Rajan Patiwana, etc., respondent, v. Nimesh Shah, et al., appellants.

Reset A A Font size: Print

Supreme Court, Appellate Division, Second Department, New York.

Rajan Patiwana, etc., respondent, v. Nimesh Shah, et al., appellants.

2017–05381

Decided: June 27, 2018

ALAN D. SCHEINKMAN, P.J. JEFFREY A. COHEN COLLEEN D. DUFFY ANGELA G. IANNACCI, JJ. Einbinder Dunn & Goniea, LLP, New York, N.Y. (Mackenzie L. Dimitri of counsel), for appellants. Greenberg Traurig, LLP, New York, N.Y. (Daniel J. Ansell and Hal N. Beerman of counsel), for respondent.

Submitted—February 26, 2018

DECISION & ORDER

In a derivative action, inter alia, to recover damages for breach of fiduciary duty and waste of corporate assets, the defendants appeal from an order of the Supreme Court, Queens County (Leonard Livote, J.), entered April 5, 2017.  The order, insofar as appealed from, denied the defendants' motion to change venue of the action from Queens County to Nassau County.

ORDERED that the order is reversed insofar as appealed from, on the law, with costs, the defendants' motion to change venue of the action from Queens County to Nassau County is granted, and the Clerk of the Supreme Court, Queens County, is directed to deliver to the Clerk of the Supreme Court, Nassau County, all papers filed in the action and certified copies of all minutes and entries (see CPLR 511[d] ).

The plaintiff commenced this derivative action, individually and on behalf of VBR Corporation, Fortune Donut Corporation, Plaza Donut Corporation (hereinafter collectively the corporations), and 70–16 Northern Blvd., LLC (hereinafter the LLC), against the defendants in Queens County.  The action sought, inter alia, to recover damages for breach of fiduciary duty and waste of corporate assets, and a judgment declaring that the plaintiff had a 69% interest in the LLC. Thereafter, the defendants timely served a demand for a change of venue and subsequently timely moved pursuant to CPLR 503(a), 510(1), and 511(a) to change venue of the action from Queens County to Nassau County, where the plaintiff and the defendants resided.  The defendants alleged that venue could not be placed in Queens County because all of the parties reside in Nassau County.  The plaintiff opposed the defendants' motion contending, inter alia, that venue was properly placed in Queens County pursuant to CPLR 503 and 507, and sought to retain venue in Queens County pursuant to CPLR 510(3).  The Supreme Court denied the defendants' motion to change venue.  The defendants appeal.
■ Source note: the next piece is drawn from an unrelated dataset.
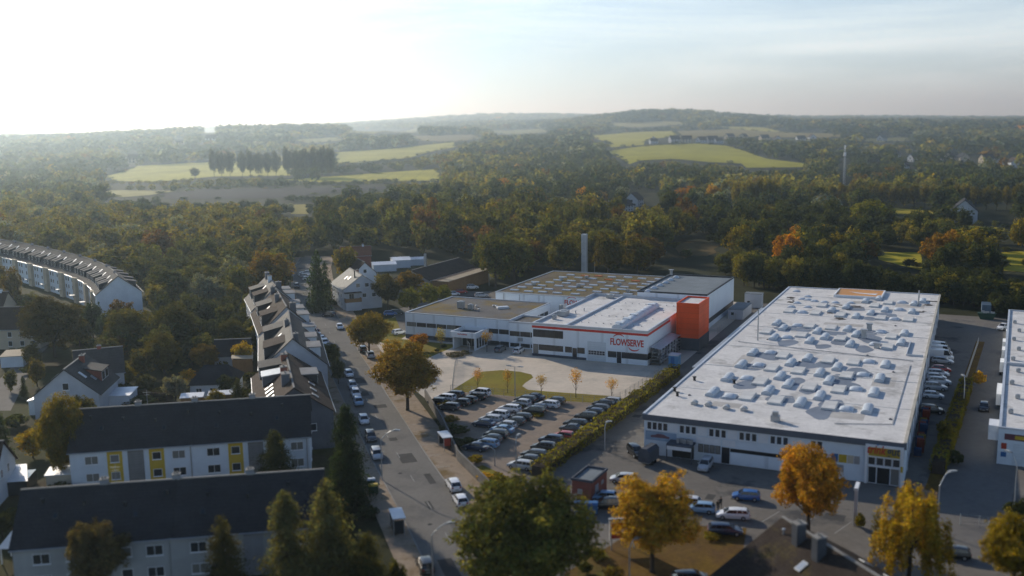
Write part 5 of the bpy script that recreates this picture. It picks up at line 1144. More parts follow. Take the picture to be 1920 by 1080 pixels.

CPLR 503(a) provides, in pertinent part, “except where otherwise prescribed by law, the place of trial shall be in the county in which one of the parties resided when it was commenced.”  Here, since the plaintiff and the defendants, the only parties to this derivative action (see Niles v New York Cent. & Hudson Riv. R.R. Co., 176 N.Y. 119, 124;  Flynn v. Brooklyn City R.R. Co., 158 N.Y. 493, 508;  Jones v. Van Heusen Charles Co., 230 App.Div. 694, 697;  cf.  Jacobs v. Cartalemi, 156 AD3d 605;  Barbaro v. Spinelli, 121 AD3d 727, 728), were residents of Nassau County when it was commenced, venue was improperly placed in Queens County.  Contrary to the plaintiff's contention, the fact that two of the corporations and the LLC are located in Queens County did not make Queens County a proper venue to commence this action, since those entities are not parties to the action.

Furthermore, venue could not have been properly placed in Queens County pursuant to CPLR 507.  While CPLR 507 mandates that venue of an action which seeks a judgment that will “affect the title to, or the possession, use or enjoyment of, real property” shall be placed in the county where the property is located (see Clark v. Clark, 93 AD3d 812, 816), here, the action seeks, inter alia, a determination of the plaintiff's membership interest in the LLC (see Fish v. Davis, 146 AD3d 485, 486;  Rubinstein v. Bullard, 285 A.D.2d 366, 367;  Suddin v. Lynbrook Gardens Co., 127 Misc.2d 406, 409 [Sup Ct, Special Term, N.Y. County] ).  In opposition to the motion, the plaintiff failed to demonstrate that the relief he is seeking will affect real property in Queens County.

The plaintiff failed to move by notice of cross motion to retain venue in Queens County pursuant to CPLR 510(3), and we decline to review the plaintiff's informal request in the exercise of discretion (see CPLR 2215;  Fried v. Jacob Holding, Inc., 110 AD3d 56, 64, 65).

Accordingly, the Supreme Court should have granted the defendants' motion to change venue from Queens County to Nassau County.

SCHEINKMAN, P.J., COHEN, DUFFY and IANNACCI, JJ., concur.